Three months on and the quiet recovery from the trauma of a social nightmare continues. Mark Duggan’s numbed family still seek answers through their solicitors. Charred remains have been cleared away, rebuilding starts and those who lost their homes and possessions try to pick up the pieces and start all over again. An air of normality hangs uneasily in the air. There is no guarantee that those events will not be repeated, if the lessons have not been learnt.

If our fellow citizens are willing to riot, steal and burn homes, against all the laws and norms of our society, it is because they do not feel that they have a stake in our society – income inequality may be at the root of this feeling.

There is no such thing as a ‘rioter’; it is not a career label for young people who feel lost and abandoned, acting out their anger and crying out for some humane moral, political and spiritual support. Youth has judged our society and found it wanting – there is nowhere for them to speak and so we have been warned. We remain deaf at our peril. Do not murder our brothers like Mark Duggan. Stop crushing us with a lifetime’s debt for the sake of an education. Create jobs and stop your wars.

The young are facing tremendous pressure; their futures crumbling in the face of insane monetary greed that drives a morally and financially bankrupt capitalism, basking in the spoils of sickening war and the poverty of its citizens, who are also its customers. Such moral collapse is from the top, with a shallow leadership that is mortally afraid of peace and hellbent on increasing an already outrageous inequality. It is a disgrace and a crime against any form of decent, inclusive, humanity – and yet these are the role models for our young.

Human nature is at root a spiritual nature. This spirituality was shown to us by the response of Tariq Jahan after he learnt that his 20-year-old son, Haroon, had been killed defending Birmingham mosques from rioters. This act might have triggered deep anger and revenge, as there were already racial tensions in the area, but his forgiveness brought the violence to an end.

One lesson is clear – this particular batch of politicians, with twenty-one millionaires in the cabinet, are only partially to blame, as we are the ones who implicitly allow them to remain. That may not be our fault as, if democracy is to work, we have to have a choice of some sort and that choice is not really there at the moment, although it could be if we took our responsibilities seriously.

Advices & Queries point us in the right direction: ‘Respect the laws of the state but let your first loyalty be to God’s purposes.’ We express those purposes through our testimonies to equality, peace, integrity and simplicity – completely opposite aims to any current political party.

Advices & Queries also gives us an even more uncomfortable challenge: ‘Remember your responsibilities as a citizen for the conduct of local, national, and international affairs. Do not shrink from the time and effort your involvement may demand.’

I shrink from this challenge daily, but am willing to face up to it. I could not campaign for any of the current political parties, simply maintaining this stagnant status quo, but would be willing to invest time, vision and effort in a new political initiative that would match my appreciation of the validity of our Quaker testimonies.

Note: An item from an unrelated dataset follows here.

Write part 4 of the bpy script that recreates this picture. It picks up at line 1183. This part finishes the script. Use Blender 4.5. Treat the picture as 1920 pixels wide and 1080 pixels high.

Now that is a big ask and could only work with a large team of like-minded individuals, all willing to start from scratch to share in the same enterprise. To live adventurously is not usually the easiest option and this would be one adventure that might easily last a life time.

To stop further riots, poverty and institutional murder, we have to change society and, to change society, we have to change the politics – not from the outside, but from the inside. A responsibility indeed.

Nigel Norie

Nigel is a member of Tottenham Meeting. He was appointed by Bernie Grant as a community development worker on Broadwater Farm in 1983.

He remains active in that community today.